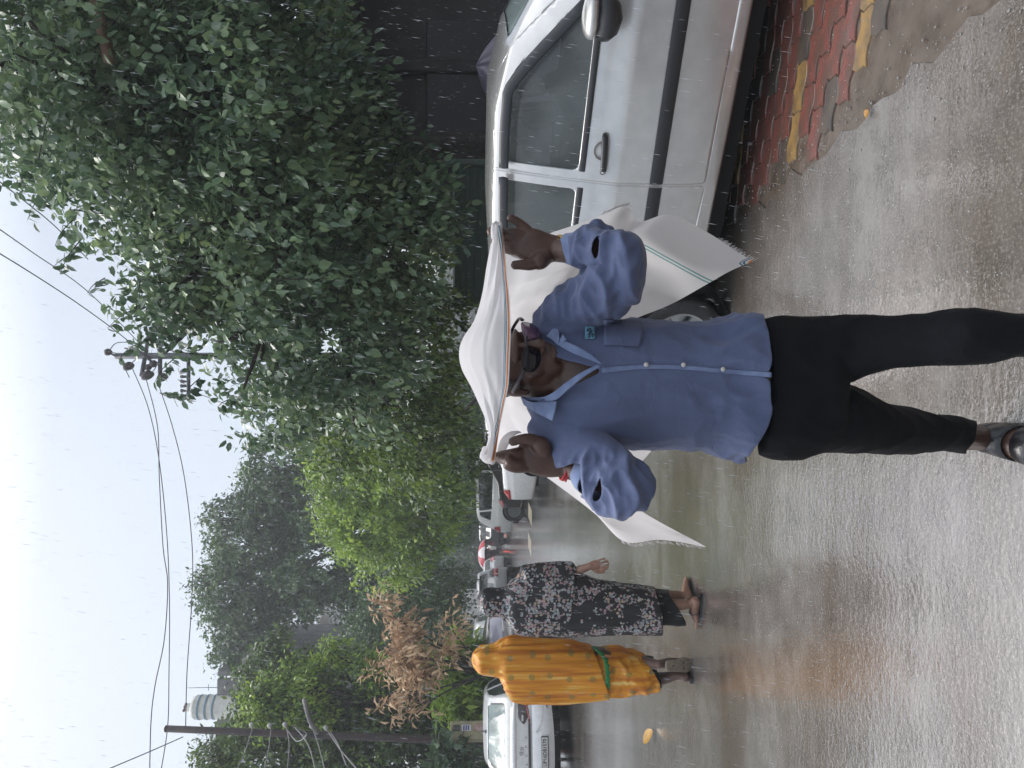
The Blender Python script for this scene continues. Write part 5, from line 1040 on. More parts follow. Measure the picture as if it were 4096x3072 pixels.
vs = [mid + fd * a * sc_ + fsd * b * sc_ - fn * .010 for a, b, _ in so_] + [mid + fd * a * sc_ + fsd * b * sc_ + fn * .008 for a, b, _ in so_]
sl = mesh('slipper', vs, [tuple(range(n_s))[::-1], tuple(range(n_s, 2 * n_s))] + [(i, (i + 1) % n_s, n_s + (i + 1) % n_s, n_s + i) for i in range(n_s)], M_BEI, wo_, world=True, smooth=False); tag(sl, 'beige slipper with its worn sole turned to the camera')
for a, b in ((-.045, .0), (.06, .02), (.06, -.02)):
    v, f = ell(mid + fd * a + fsd * b - fn * .0115, (.007, .003, .007), n=10); mesh('sole_plug', v - np.array(tuple(wo_.location)), f, M_LEA, sl)
# ================================================================== PLANTS
def leaf_template(wd=.36, fold=.10, droop=.12, segs=2):
    if segs == 2:
        v = np.array([(0, 0, 0), (-wd * .62, .22, fold * .6), (0, .25, -.01), (wd * .62, .22, fold * .6), (-wd * .72, .60, fold * .5 - droop * .3), (0, .62, -droop * .35), (wd * .72, .60, fold * .5 - droop * .3), (0, 1, -droop)])
        f = [(0, 2, 1), (0, 3, 2), (1, 2, 5), (1, 5, 4), (2, 3, 6), (2, 6, 5), (4, 5, 7), (5, 6, 7)]
    else:
        v = np.array([(0, 0, 0), (-wd * .7, .45, fold * .6), (0, .48, -droop * .2), (wd * .7, .45, fold * .6), (0, 1, -droop)]); f = [(0, 2, 1), (0, 3, 2), (1, 2, 4), (2, 3, 4)]
    return v, np.array(f)
def leaf_cloud(c, d, size, rng, tmpl):
    """c centres, d tip directions, size -> vertices, faces, per-vertex random"""
    tv, tf = tmpl; n = len(c); d = d / (np.linalg.norm(d, axis=1)[:, None] + 1e-9)
    up = rng.normal(0, .55, (n, 3)) + np.array((0, -.25, 1)); s = np.cross(d, up); s /= np.linalg.norm(s, axis=1)[:, None] + 1e-9; nn = np.cross(s, d)
    V = c[:, None, :] + size[:, None, None] * (tv[None, :, 0, None] * s[:, None, :] + tv[None, :, 1, None] * d[:, None, :] + tv[None, :, 2, None] * nn[:, None, :])
    F = (tf[None] + (np.arange(n) * len(tv))[:, None, None]).reshape(-1, 3); rnd = np.repeat(rng.random(n), len(tv)); return V.reshape(-1, 3), F, rnd
def crown_points(lobes, n, rng, twig=.16, per=14, shell=.5, outward=.6, down=.55, dens=None):
    """leaf centres gathered in twigs inside overlapping lobes"""
    L = np.array([(*l[0], l[1]) for l in lobes]); w = L[:, 3] ** 2 * np.array([l[2] if len(l) > 2 else 1 for l in lobes]); w = w / w.sum(); nt_ = max(1, n // per); k = rng.choice(len(L), nt_, p=w)
    dr = rng.normal(0, 1, (nt_, 3)); dr /= np.linalg.norm(dr, axis=1)[:, None]; rr = shell + (1 - shell) * rng.random(nt_) ** .7
    sq = np.array((1, 1, .85)); tc_ = L[k, :3] + dr * sq * (L[k, 3] * rr)[:, None]
    bump_ = np.array([noise.noise(Vector(p) * (1.6 / max(.6, L[:, 3].mean()))) for p in tc_]); keep_ = bump_ > -.28; tc_ = tc_[keep_]; dr = dr[keep_]
    td = dr * outward + rng.normal(0, .5, dr.shape) + np.array((0, 0, -.15)); td /= np.linalg.norm(td, axis=1)[:, None]
    nt_ = len(tc_); i = np.repeat(np.arange(nt_), per); t = rng.random(len(i)); c = tc_[i] + td[i] * (twig * (t * 2 - .6))[:, None] + rng.normal(0, twig * .22, (len(i), 3))
    d = td[i] * .6 + rng.normal(0, .55, (len(i), 3)) + np.array((0, 0, -down)); return c, d, tc_, td
def plant(name, label, cat, base, lobes, n, size, lm, tr_r=.12, seed=1, twig=.16, per=14, shell=.5, tmpl=None, trunk_top=None, group=None, down=.55, singles=0, aspect=None, bark=None, limb=True, leafname='crown'):
    rng = np.random.default_rng(seed); root = thing(name, base, label, cat, group=group); B = np.array(tuple(base))
    c, d, tc_, td = crown_points(lobes, n, rng, twig, per, shell, down=down); sz = size * (.65 + .7 * rng.random(len(c))); tmpl = tmpl or leaf_template()
    ok = c[:, 2] > .05; c, d, sz = c[ok], d[ok], sz[ok]
    if singles:
        # the leaves that show largest: a few hundred, each its own piece
        dist = np.linalg.norm(c - np.array((0, 0, CAMH)), axis=1); U, V = proj(c); inside = (U > 1350) & (U < 3050) & (V > 20) & (V < 1750)
        best = np.argsort(-(sz / dist) * inside)[:singles]; m_ = np.ones(len(c), bool); m_[best] = False
        base_meshes = []
        for q in range(6):
            me = bpy.data.meshes.new('leaf'); tv, tf = leaf_template(.36 + .03 * q, .08 + .02 * q, .05 + .06 * q); me.from_pydata([tuple(p) for p in tv], [], [tuple(int(x) for x in f) for f in tf]); me.polygons.foreach_set('use_smooth', [True] * len(me.polygons)); me.materials.append(lm)
            at = me.attributes.new('rnd', 'FLOAT', 'POINT'); at.data.foreach_set('value', [.15 + .16 * q] * len(tv)); base_meshes.append(me)
        for j, b in enumerate(best):
            o = bpy.data.objects.new('leaf', base_meshes[j % 6]); dd = Vector(d[b]).normalized(); up = Vector(rng.normal(0, .55, 3)) + Vector((0, -.25, 1)); s = dd.cross(up).normalized(); nn = s.cross(dd)
            M = Matrix((s, dd, nn)).transposed().to_4x4(); M.translation = Vector(c[b] - B); o.matrix_basis = M @ Matrix.Scale(float(sz[b]), 4); link(o, root)
        c, d, sz = c[m_], d[m_], sz[m_]
    V, F, rnd = leaf_cloud(c - B, d, sz, rng, tmpl)
    o = mesh(leafname, V, F, lm, root, attrs={'rnd': rnd}); o['kind'] = 'stuff'
    if limb:
        parts = []; b = Vector(base); lc = Vector(np.average([tuple(l[0]) for l in lobes], axis=0, weights=[l[1] for l in lobes])); tt = Vector(trunk_top) if trunk_top else Vector((b.x * .7 + lc.x * .3, b.y * .7 + lc.y * .3, max(.3, lc.z * .45)))
        parts.append(tube([b - Vector((0, 0, .1)), b.lerp(tt, .45) + Vector((tr_r * .6, 0, 0)), tt], [tr_r * 1.35, tr_r, tr_r * .8], n=12)); twg = []
        for i, (lp, lr) in enumerate([l[:2] for l in lobes]):
            lp = Vector(lp); mid = tt.lerp(lp, .5) + Vector((rng.normal(0, .1), rng.normal(0, .1), .12 * lr)); parts.append(tube([tt, mid, lp], [tr_r * .6, tr_r * .35, tr_r * .14], n=8))
            for _ in range(4):
                e = lp + Vector(rng.normal(0, 1, 3)).normalized() * lr * .8; parts.append(tube([mid.lerp(lp, rng.random()), lp.lerp(e, .5), e], [tr_r * .18, tr_r * .1, tr_r * .04], n=5, sub=2))
        mesh('trunk', *join(parts), bark or M_BARK, root, world=True)
        if singles or per >= 12:
            tw_ = [tube([p - t * twig, p + t * twig * .3, p + t * twig * 1.3 - np.array((0, 0, twig * .15))], [.006, .004, .002], n=4, sub=1, cap=False) for p, t in list(zip(tc_, td))[:500] if p[2] > .3]
            if tw_: mesh('twigs', *join(tw_), bark or M_BARK, root, world=True).__setitem__('kind', 'stuff')
    return root
M_BARK = mat('wet bark', (.026, .021, .017), .7, noise_s=18, noise_a=.4, bump=.8, bump_s=30)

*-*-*

§ What is asked: Copy all lines above containing the string "parts".

§ Output for this exercise:
The Blender Python script for this scene continues. Write part 5, from line 1040 on. More parts follow. Measure the picture as if it were 4096x3072 pixels.
        parts = []; b = Vector(base); lc = Vector(np.average([tuple(l[0]) for l in lobes], axis=0, weights=[l[1] for l in lobes])); tt = Vector(trunk_top) if trunk_top else Vector((b.x * .7 + lc.x * .3, b.y * .7 + lc.y * .3, max(.3, lc.z * .45)))
        parts.append(tube([b - Vector((0, 0, .1)), b.lerp(tt, .45) + Vector((tr_r * .6, 0, 0)), tt], [tr_r * 1.35, tr_r, tr_r * .8], n=12)); twg = []
            lp = Vector(lp); mid = tt.lerp(lp, .5) + Vector((rng.normal(0, .1), rng.normal(0, .1), .12 * lr)); parts.append(tube([tt, mid, lp], [tr_r * .6, tr_r * .35, tr_r * .14], n=8))
                e = lp + Vector(rng.normal(0, 1, 3)).normalized() * lr * .8; parts.append(tube([mid.lerp(lp, rng.random()), lp.lerp(e, .5), e], [tr_r * .18, tr_r * .1, tr_r * .04], n=5, sub=2))
        mesh('trunk', *join(parts), bark or M_BARK, root, world=True)